Plain and simple depreciation is not a true loss since its a theoretical allowance based on your building wearing out. Truth is hopefully your building keeps going up in value .

non the less you can write this fictious loss off yor regular income giving you a nice tax break. For a while anyway,until you sell.
 
So as I understand it and you explained it to us, depreciation on real estate is essentially a tax deferred income stream for 27.5 years, until you sell. So you essentially bought a co-op for 15,000 had zero income/loss from it year over year, which was really a tax deferred income, and are complaining that the ROI is only 5% because the property is only worth $145,000? When I work the numbers out, I understand and don't expect you to divulge all the details of your finances to some bozo on the internet, the interest is over 10%.
 
Well there were some years that were at a real losses as we had no tenent for a month or so here and there while waiting for board approval ,we had a bad tenent that stiffed us for 3 months,we had 8,000 in repairs and some renovations after they moved out. Overall it wasnt a good deal.About the best thing i can say about it is my son has been living in it the last year  for just the cost of the maintence while going to law school.

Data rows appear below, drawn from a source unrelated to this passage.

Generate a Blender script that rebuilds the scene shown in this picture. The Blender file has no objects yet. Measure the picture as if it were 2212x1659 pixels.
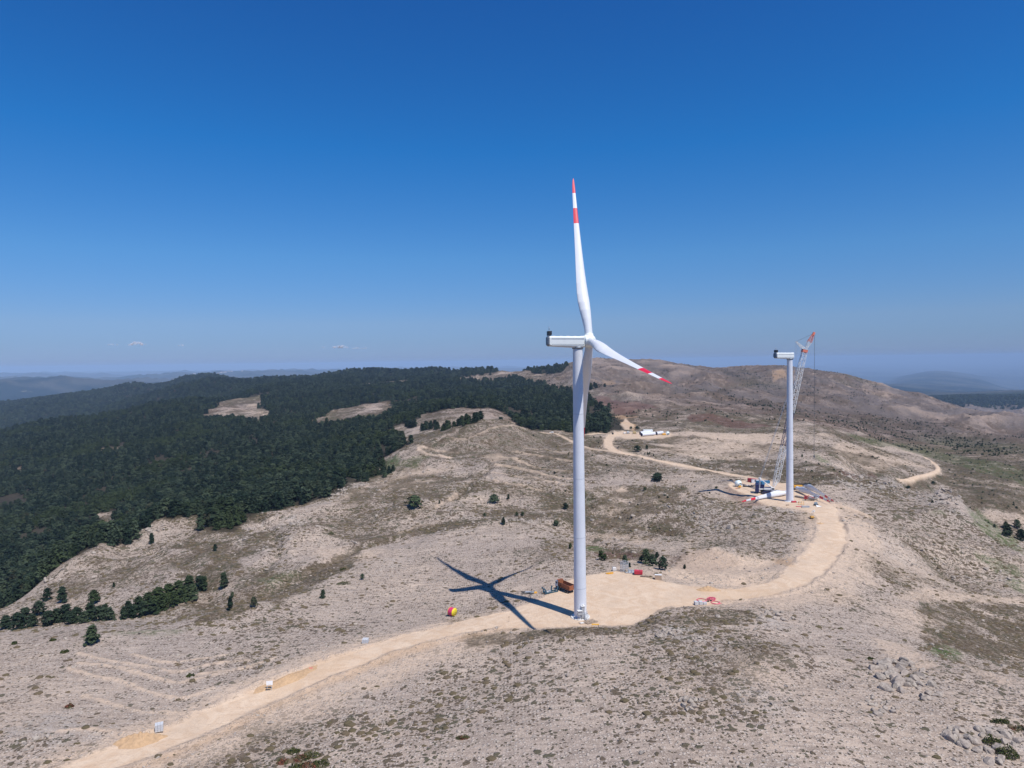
import bpy, math, random
import numpy as np
from mathutils import Vector, Matrix
R = math.radians
random.seed(7); rng = np.random.default_rng(7)
SC = bpy.context.scene; COL = SC.collection

# ---------------------------------------------------------------- camera
CAMZ = 87.0; FOC = 1500.0; PITCH = R(1.89); ROLL = R(0.75); PW, PH = 2212.0, 1659.0
Fv = Vector((0, math.cos(PITCH), -math.sin(PITCH))); Uv = Vector((0, math.sin(PITCH), math.cos(PITCH))); Rv = Vector((1, 0, 0))
cr, sr = math.cos(ROLL), math.sin(ROLL)
cam_d = bpy.data.cameras.new('camera'); cam = bpy.data.objects.new('camera', cam_d); COL.objects.link(cam)
rt = Rv*cr - Uv*sr; up = Rv*sr + Uv*cr; bk = -Fv
cam.matrix_world = Matrix(((rt.x, up.x, bk.x, 0), (rt.y, up.y, bk.y, 0), (rt.z, up.z, bk.z, CAMZ), (0, 0, 0, 1)))
cam_d.sensor_fit = 'HORIZONTAL'; cam_d.sensor_width = 36.0; cam_d.lens = 36.0*FOC/PW
cam_d.clip_start = 0.5; cam_d.clip_end = 250000
SC.camera = cam
SC.view_settings.view_transform = 'Standard'; SC.view_settings.look = 'None'
SC.view_settings.exposure = 0.0; SC.view_settings.gamma = 1.0

# ---------------------------------------------------------------- sun and sky
SUN_EL = R(59.3); SHX, SHY = -0.64, 0.77            # direction the shadows fall
sh = Vector((SHX, SHY, 0)).normalized()
to_sun = Vector((-sh.x*math.cos(SUN_EL), -sh.y*math.cos(SUN_EL), math.sin(SUN_EL)))
sd = bpy.data.lights.new('sun', 'SUN'); sd.energy = 4.9; sd.angle = R(0.5); sd.color = (1.0, 0.95, 0.885)
so = bpy.data.objects.new('sun', sd); COL.objects.link(so); so.location = (0, 0, 300)
so.rotation_euler = (-to_sun).to_track_quat('-Z', 'Y').to_euler()
W = bpy.data.worlds.new('World'); SC.world = W; W.use_nodes = True
wn = W.node_tree; wn.nodes.clear()
def wnode(t, **k):
    n = wn.nodes.new(t)
    for a, b in k.items(): setattr(n, a, b)
    return n
sky = wnode('ShaderNodeTexSky'); sky.sky_type = 'NISHITA'; sky.sun_disc = False
sky.sun_elevation = SUN_EL; sky.sun_rotation = math.atan2(to_sun.x, to_sun.y); sky.altitude = 1500
sky.air_density = 1.0; sky.dust_density = 0.6; sky.ozone_density = 3.0
geo = wnode('ShaderNodeNewGeometry'); sep = wnode('ShaderNodeSeparateXYZ')
wn.links.new(geo.outputs['Incoming'], sep.inputs[0])
neg = wnode('ShaderNodeMath', operation='MULTIPLY'); neg.inputs[1].default_value = -1
wn.links.new(sep.outputs['Z'], neg.inputs[0])
ramp = wnode('ShaderNodeValToRGB')                    # air colour by height above the horizon
SKY_TINT = [(0.0, (0.34, 0.46, 0.90)), (0.03, (0.39, 0.52, 0.86)), (0.055, (0.46, 0.59, 0.88)), (0.145, (0.39, 0.74, 1.07)),
            (0.287, (0.165, 0.755, 1.27)), (0.46, (0.16, 0.67, 1.28)), (1.0, (0.35, 0.75, 1.2))]
el = ramp.color_ramp.elements
while len(el) > 1: el.remove(el[-1])
el[0].position = SKY_TINT[0][0]; el[0].color = (*SKY_TINT[0][1], 1)
for p_, c_ in SKY_TINT[1:]:
    e_ = el.new(p_); e_.color = (*c_, 1)
wn.links.new(neg.outputs[0], ramp.inputs[0])
mul = wnode('ShaderNodeMix', data_type='RGBA', blend_type='MULTIPLY'); mul.inputs[0].default_value = 1.0
wn.links.new(sky.outputs[0], mul.inputs[6]); wn.links.new(ramp.outputs[0], mul.inputs[7])
bg = wnode('ShaderNodeBackground'); bg.inputs[1].default_value = 0.10
wo = wnode('ShaderNodeOutputWorld')
wn.links.new(mul.outputs[2], bg.inputs[0]); wn.links.new(bg.outputs[0], wo.inputs[0])

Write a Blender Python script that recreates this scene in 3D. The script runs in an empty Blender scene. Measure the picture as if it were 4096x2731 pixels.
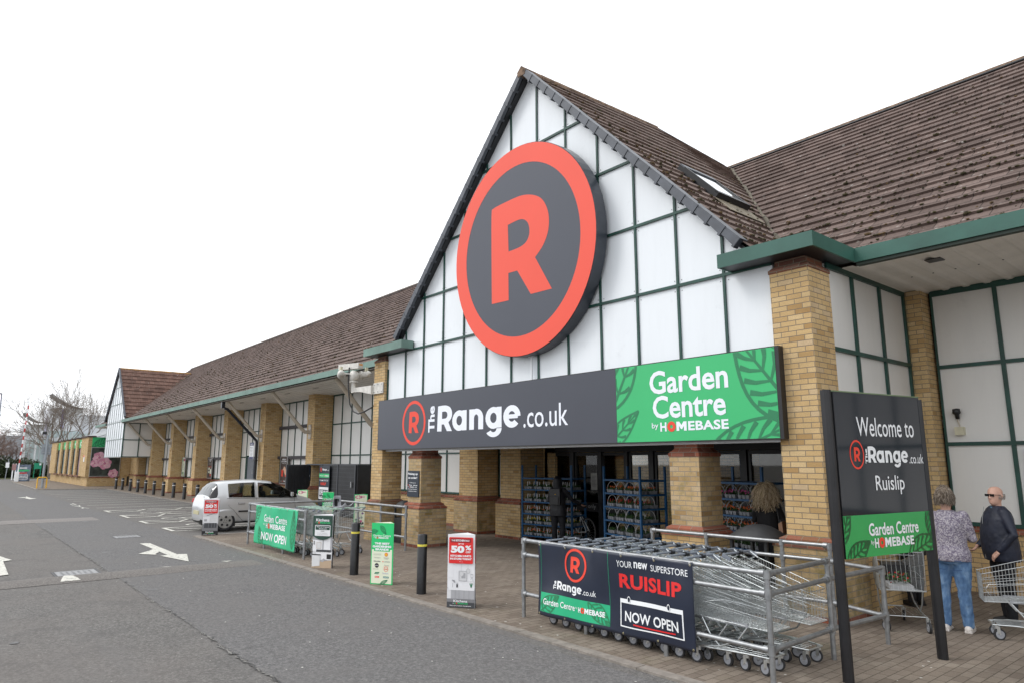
import bpy, bmesh, math, random
from mathutils import Vector, Matrix, Quaternion
random.seed(7)
R = math.radians
PI = math.pi
sc = bpy.context.scene
COL = sc.collection

# ---------------------------------------------------------------- camera
cam_d = bpy.data.cameras.new("camera"); cam = bpy.data.objects.new("camera", cam_d); COL.objects.link(cam)
cam_d.lens = 23.8; cam_d.sensor_width = 36.0; cam_d.clip_end = 2000; cam_d.clip_start = 0.1
rot = Matrix(((0.638734, 0.134480, 0.757584), (0.769427, -0.110737, -0.629062), (-0.000704, 0.984709, -0.174204)))
cam.matrix_world = Matrix.Translation((0, 0, 2.03)) @ rot.to_4x4()
sc.camera = cam

# ---------------------------------------------------------------- world: bright white overcast
SUN_DIR = Vector((-0.55, -0.72, 0.95)).normalized()      # towards the sun
elev = math.asin(SUN_DIR.z); azim = math.atan2(SUN_DIR.x, SUN_DIR.y)
w = bpy.data.worlds.new("World"); sc.world = w; w.use_nodes = True
nt = w.node_tree; nt.nodes.clear()
out = nt.nodes.new("ShaderNodeOutputWorld"); bg = nt.nodes.new("ShaderNodeBackground")
sky = nt.nodes.new("ShaderNodeTexSky"); sky.sky_type = 'NISHITA'; sky.sun_disc = False
sky.sun_elevation = elev; sky.sun_rotation = azim; sky.dust_density = 4; sky.air_density = 1.0
hs = nt.nodes.new("ShaderNodeHueSaturation"); hs.inputs['Saturation'].default_value = 0.25
mx = nt.nodes.new("ShaderNodeMix"); mx.data_type = 'RGBA'; mx.inputs[0].default_value = 0.86
nt.links.new(sky.outputs[0], hs.inputs['Color']); nt.links.new(hs.outputs[0], mx.inputs[6])
mx.inputs[7].default_value = (15.1, 15.5, 16.0, 1)         # the cloud layer
nt.links.new(mx.outputs[2], bg.inputs['Color']); bg.inputs['Strength'].default_value = 0.10
nt.links.new(bg.outputs[0], out.inputs['Surface'])
sd = bpy.data.lights.new("sun", 'SUN'); sd.energy = 1.1; sd.angle = R(18); sd.color = (1, .97, .93)
sun = bpy.data.objects.new("sun", sd); COL.objects.link(sun)
sun.rotation_euler = SUN_DIR.to_track_quat('Z', 'Y').to_euler(); sun.location = (-20, -20, 30)
sc.view_settings.view_transform = 'Standard'; sc.view_settings.look = 'None'
sc.view_settings.exposure = 0.12; sc.view_settings.gamma = 1

# ---------------------------------------------------------------- materials
MATS = {}
def _new(name):
    m = bpy.data.materials.new(name); m.use_nodes = True; n = m.node_tree
    b = n.nodes['Principled BSDF']; return m, n, b
def lin(h):
    h = h.lstrip('#'); c = [int(h[i:i+2], 16)/255 for i in (0, 2, 4)]
    return tuple((x/12.92 if x < .04045 else ((x+.055)/1.055)**2.4) for x in c)
def nd(n, t, **k):
    x = n.nodes.new(t)
    for a, v in k.items(): setattr(x, a, v)
    return x
def mixc(n, f, a, b, blend='MIX'):
    m = nd(n, 'ShaderNodeMix', data_type='RGBA', blend_type=blend)
    for i, v in ((0, f), (6, a), (7, b)):
        if hasattr(v, 'type') and hasattr(v, 'node'): n.links.new(v, m.inputs[i])
        elif i == 0: m.inputs[0].default_value = v
        else: m.inputs[i].default_value = tuple(v)[:3] + (1,)
    return m.outputs[2]
def noise(n, vec, scale, detail=4, rough=.55):
    t = nd(n, 'ShaderNodeTexNoise'); t.inputs['Scale'].default_value = scale
    t.inputs['Detail'].default_value = detail; t.inputs['Roughness'].default_value = rough
    if vec is not None: n.links.new(vec, t.inputs['Vector'])
    return t.outputs['Fac']
def ramp(n, fac, stops, interp='LINEAR'):
    r = nd(n, 'ShaderNodeValToRGB'); n.links.new(fac, r.inputs[0]); e = r.color_ramp.elements; r.color_ramp.interpolation = interp
    while len(e) > 1: e.remove(e[-1])
    for i, (p, c) in enumerate(stops):
        x = e[0] if i == 0 else e.new(p)
        x.position = p; x.color = (tuple(c)[:3] if hasattr(c, '__len__') else (c, c, c)) + (1,)
    return r.outputs[0]
def objco(n): return nd(n, 'ShaderNodeTexCoord').outputs['Object']
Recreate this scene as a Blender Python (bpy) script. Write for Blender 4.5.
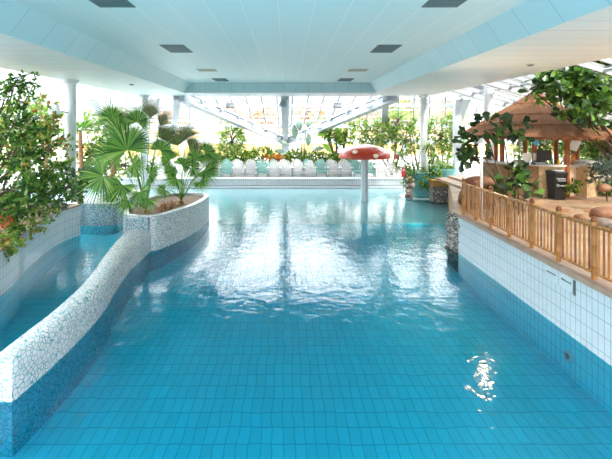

Did you deduct roughly 3800.00 in depreciation x almost 20 years that has to have the taxes paid back if i sold at rougly 25% federal 12% state and local?
its probley about 29,000 in taxes

oooouch.
 
Heres a little tid bit to remember when depreciatiing a co-op thats a rental:

A co-op is tricky as there are 2 parts to the value of your apartment. The first part is the price you paid ,the 2nd part is your share of the outstanding mortgage that the building has which you pay thru your maintaince payment. The 2 of them together equal your depreciation allowance. In the above example the total of the 2 was about 105,000.00

Another tid bit,,make sure you take the depreciation on your rental because whether you declare the depreciation or not you will have to pay the recapture at the end when you sell ,even if you never actually took it. Yep you will end up paying tax on money you never even got back.